The problem with Jatho's flight (and just about everyone else before the Wright Bros) was it was totally uncontroled. It was more of a powered glide.

Both Richard Pearse of NZ and Gustave Whitehead of the US had some type of powered flights before Jatho did, with Whitehead a full 18 months before Jatho.

Jan Wnek from Poland had a controllable glider (using warping of the wings TE) supposedly around 1887.

Alexander Feodorovich Mozhaiski from Russia supposedly built and manned a steampowered something that apparently flew for almost a 100 feet in 1884. However it was shown his "wings" did not create the lift required and the "plane" itself would never have flown.

From 1850ish to 1903 the world was full of the attempts to fly and nearly every major country had some part in the attempts.
 
I do know that Lilienthal had plans to put some kind of powerplant to one of his gliders, but he died in a routine gliding accident before he could. I wonder if he would have been the first?
 
Hi Arsenal,

>Point being, the main arguement of the Santos Dumont supporters is that while the Wright Flyer's takeoff was assisted with the use of either, and/or high winds, guide rail, catapult, the 14-bis used none.
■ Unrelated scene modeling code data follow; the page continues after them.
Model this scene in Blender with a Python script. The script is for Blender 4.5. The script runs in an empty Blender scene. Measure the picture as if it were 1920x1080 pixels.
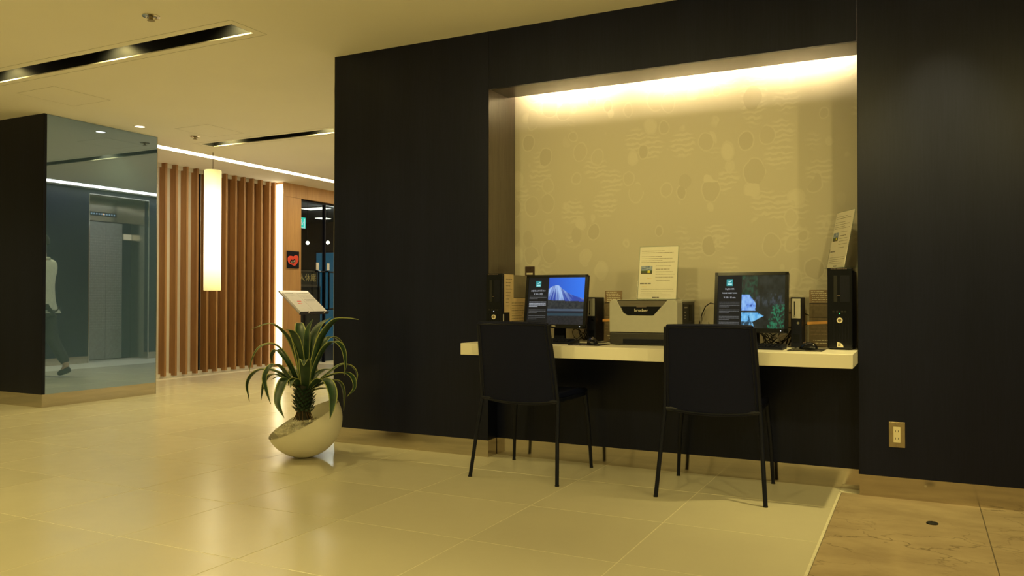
import bpy, bmesh, math, random
from mathutils import Vector, Matrix, Euler
random.seed(7)
SC = bpy.context.scene
COL = SC.collection
PI = math.pi

# ---------------------------------------------------------------- camera, world, exposure
cam_d = bpy.data.cameras.new('camera'); cam_d.sensor_width = 36.0; cam_d.lens = 36.0 * 1519.61 / 1920.0
cam_d.clip_start = 0.05; cam_d.clip_end = 100
cam = bpy.data.objects.new('camera', cam_d); COL.objects.link(cam)
_r = Vector((0.893225, 0.449609, 0.000835)); _u = Vector((0.005057, -0.011903, 0.999916)); _f = Vector((-0.449582, 0.893146, 0.012905))
m = Matrix(((_r.x, _u.x, -_f.x, 0), (_r.y, _u.y, -_f.y, 0), (_r.z, _u.z, -_f.z, 0.985), (0, 0, 0, 1)))
cam.matrix_world = m
SC.camera = cam
SC.view_settings.view_transform = 'Standard'; SC.view_settings.look = 'None'
SC.view_settings.exposure = 0.0; SC.view_settings.gamma = 1.0; SC.view_settings.use_curve_mapping = False
SC.cycles.max_bounces = 10; SC.cycles.diffuse_bounces = 6; SC.cycles.glossy_bounces = 5
SC.cycles.sample_clamp_indirect = 6.0
WARM = (1.0, 0.81, 0.29)      # the lobby's lamp colour
WHITE = (1.0, 0.86, 0.55)     # the whiter light strips
W = bpy.data.worlds.new('lobby_ambient'); SC.world = W; W.use_nodes = True
W.node_tree.nodes['Background'].inputs[0].default_value = (1.0, 0.79, 0.25, 1)
W.node_tree.nodes['Background'].inputs[1].default_value = 0.20
SPOT_W = 65.0
STRIP_E = 13.0
TUBE_E = 130.0
LAMP_E = 2.6

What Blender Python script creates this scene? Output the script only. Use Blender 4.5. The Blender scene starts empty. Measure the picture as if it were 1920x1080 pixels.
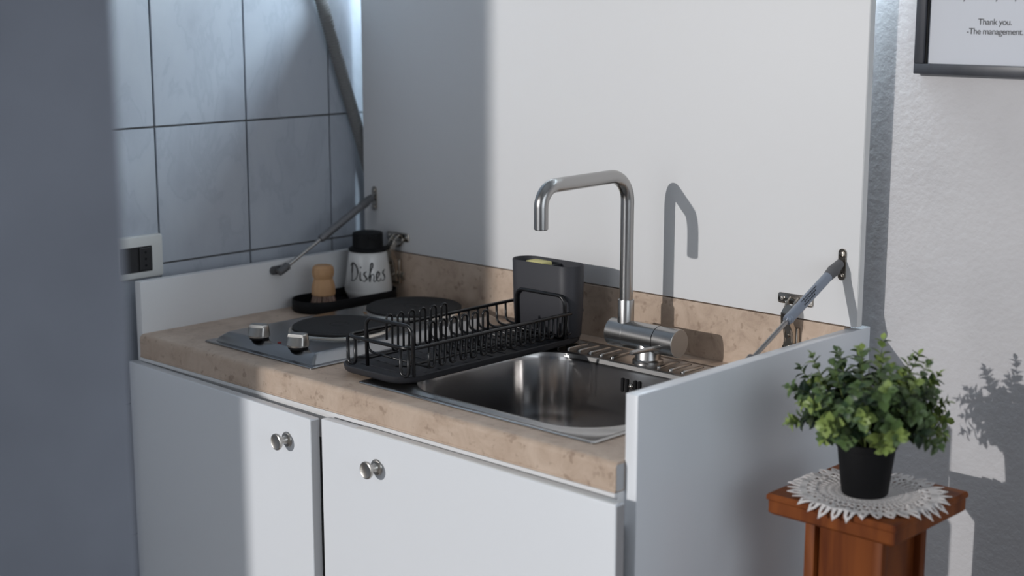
import bpy, bmesh, math, random
from mathutils import Vector, Matrix
PI = math.pi
V = Vector
random.seed(7)
S = bpy.context.scene
COL = S.collection

# ------------------------------------------------------------------ camera
CAM = V((2.300, -1.455, 1.472))
cd = bpy.data.cameras.new('camera'); cam = bpy.data.objects.new('camera', cd); COL.objects.link(cam)
cd.sensor_width = 36; cd.lens = 36 * 2834 / 1920; cd.clip_start = .02
RX = V((0.72513309, -0.13004197, 0.67621822)); RY = V((0.68860874, 0.13693949, -0.71208537)); RZ = V((0, 0.982006447, 0.188847394))
cam.matrix_world = Matrix(((RX[0], RX[1], RX[2], CAM[0]), (RY[0], RY[1], RY[2], CAM[1]), (RZ[0], RZ[1], RZ[2], CAM[2]), (0, 0, 0, 1)))
S.camera = cam
cd.dof.use_dof = True; cd.dof.focus_distance = 2.42; cd.dof.aperture_fstop = 3.1

# ------------------------------------------------------------------ world, sun, daylight, exposure
w = bpy.data.worlds.new('World'); S.world = w; w.use_nodes = True
bg = w.node_tree.nodes['Background']; bg.inputs[0].default_value = (.82, .90, 1, 1); bg.inputs[1].default_value = .9
SUN_DX, SUN_DZ = .235, -.24
sl = bpy.data.lights.new('sun', 'SUN'); sl.energy = 1.76; sl.angle = math.radians(.55); sl.color = (1, .975, .955)
so = bpy.data.objects.new('sun', sl); COL.objects.link(so)
so.rotation_euler = V((SUN_DX, 1, SUN_DZ)).to_track_quat('-Z', 'Y').to_euler(); so.location = (-1, -6, 3)

def area(name, loc, direction, sx, sy, power, color):
    l = bpy.data.lights.new(name, 'AREA'); l.shape = 'RECTANGLE'; l.size = sx; l.size_y = sy; l.energy = power; l.color = color
    o = bpy.data.objects.new(name, l); COL.objects.link(o); o.location = loc
    o.rotation_euler = V(direction).to_track_quat('-Z', 'Z').to_euler()
    return o
# daylight entering through the two windows of the room
area('window_daylight_front', (.35, -3.98, 1.55), (0, 1, -.05), 2.0, 2.3, 6.2, (1, .955, .92))
area('window_daylight_right', (3.08, -.55, 1.55), (-1, 0, -.05), 1.7, 1.5, 9.3, (.86, .93, 1))
S.view_settings.view_transform = 'Standard'; S.view_settings.look = 'None'
S.view_settings.exposure = 0.0; S.view_settings.gamma = 1; S.view_settings.use_curve_mapping = False
S.cycles.max_bounces = 8; S.cycles.diffuse_bounces = 4; S.cycles.glossy_bounces = 5
S.cycles.use_denoising = True; S.cycles.sample_clamp_indirect = 6

# ------------------------------------------------------------------ materials
def mat(name, col, rough=.5, metal=0, spec=.5, noise=None, bump=None, aniso=0, coat=0):
    """noise=(scale, col2, contrast lo, hi[, detail, stretch]); bump=(scale, strength)"""
    m = bpy.data.materials.new(name); m.use_nodes = True
    nt = m.node_tree; N = nt.nodes; L = nt.links; b = N['Principled BSDF']
    b.inputs['Base Color'].default_value = (*col, 1); b.inputs['Roughness'].default_value = rough
    b.inputs['Metallic'].default_value = metal; b.inputs['Specular IOR Level'].default_value = spec
    b.inputs['Anisotropic'].default_value = aniso; b.inputs['Coat Weight'].default_value = coat
    tc = N.new('ShaderNodeTexCoord')
    if noise:
        mp = N.new('ShaderNodeMapping'); st = noise[5] if len(noise) > 5 else (1, 1, 1); mp.inputs['Scale'].default_value = st
        L.new(tc.outputs['Object'], mp.inputs[0])
        n = N.new('ShaderNodeTexNoise'); n.inputs['Scale'].default_value = noise[0]; n.inputs['Detail'].default_value = noise[4] if len(noise) > 4 else 6
        L.new(mp.outputs[0], n.inputs['Vector'])
        r = N.new('ShaderNodeValToRGB'); r.color_ramp.elements[0].position = noise[2]; r.color_ramp.elements[1].position = noise[3]
        r.color_ramp.elements[0].color = (*noise[1], 1); r.color_ramp.elements[1].color = (*col, 1)
        L.new(n.outputs['Fac'], r.inputs[0]); L.new(r.outputs[0], b.inputs['Base Color'])
    if bump:
        n = N.new('ShaderNodeTexNoise'); n.inputs['Scale'].default_value = bump[0]; n.inputs['Detail'].default_value = 4
        if len(bump) > 2:
            mp = N.new('ShaderNodeMapping'); mp.inputs['Scale'].default_value = bump[2]; L.new(tc.outputs['Object'], mp.inputs[0]); L.new(mp.outputs[0], n.inputs['Vector'])
        else: L.new(tc.outputs['Object'], n.inputs['Vector'])
        bp = N.new('ShaderNodeBump'); bp.inputs['Strength'].default_value = bump[1]; bp.inputs['Distance'].default_value = .002
        L.new(n.outputs['Fac'], bp.inputs['Height']); L.new(bp.outputs[0], b.inputs['Normal'])
    return m

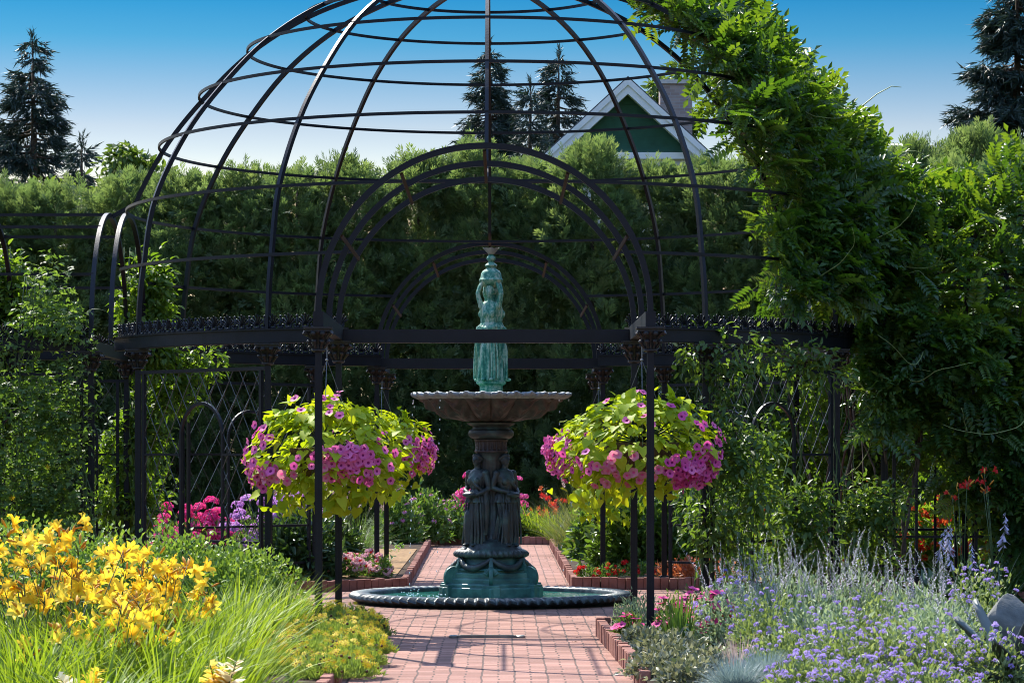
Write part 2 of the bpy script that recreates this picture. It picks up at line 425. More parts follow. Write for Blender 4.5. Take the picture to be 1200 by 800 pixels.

Technical semantics really.

Just for the sake of completeness, it should be pointed out out that Santos-Dumont's supporters' "headwind" argument is a red herring entirely.

The headwind was completely irrelevant with regard to the airworthiness of the Flyer - all it did was to shorten the ground run.

"Guide rail" doesn't seem to be the right technical term here, either - unlike the guide rails in rocket launchers, the rail used by the Wrights did not fulfill any stabilizing function but merely served as a runway.

Regards,

Henning (HoHun)
 
Hi Merlin,

>The problem with Jatho's flight (and just about everyone else before the Wright Bros) was it was totally uncontroled.

Absolutely! I was just quoting Jatho's flight as example for an attempt at flight that - though the machine actually left the ground - did not represent an actual advance in aviation.

Jatho's example might be one of the best of this kind since the date and the result of his attempt at flight appear to have been recorded reliably and without any trace of doubt. Still, his machine was not a practical aircraft like the Wright Flyer ...

Regards,

Henning (HoHun)
 
davparlr - The Wright Flyer storage shed and workshop were located to the left of this photo. Is it your conclusion that as these structures do not appear in the photo, there was no storage shed and workshop?

The catapult was used at Huffman Prairie near Dayton Ohio, since the 20 mph wind they experienced by the sea wasn't there in the Midwest. Point being, the main arguement of the Santos Dumont supporters is that while the Wright Flyer's takeoff was assisted with the use of either, and/or high winds, guide rail, catapult, the 14-bis used none. Technical semantics really.

davparl is correct, the Wright brothers didn't use a catapult on their 1903 Flyer I. They took off from a trolley on rails, which stayed on the ground while the a/c went into the air. The catapult was introduced with the Flyer II on May 1904. You are also correct that the French only saw the latter system.

For the question, I took the liberty to do some research and read in a book called "The men who changed the world" that the skids were used to shorten landing place, as the friction would slow down the a/c very quickly. It would enable them to fly without having to reserve a long piece of flat ground for landing
 
PS: it was the first powered heavier than air aircraft with effective aircraft control (the other aircraft that flew before then could only fly in a straight line and had no or very limited control). And even that is still under debate today with Alberto Santos-Dumont who was claimed to have flown first, mostly because the Wright Brothers were very protective of their trade secrets and of course most people of that age had no want to put any aircraft in a war/military role, but thats exactly how the Wright Brothers envisioned it.

Because it was being flown off of sand?

...and lest we forget about the guy in Canada who claimed to have flown in 1901!

I'm with the weight theory as to the question of why skids over wheels.

...either that, or they just didn't know any better.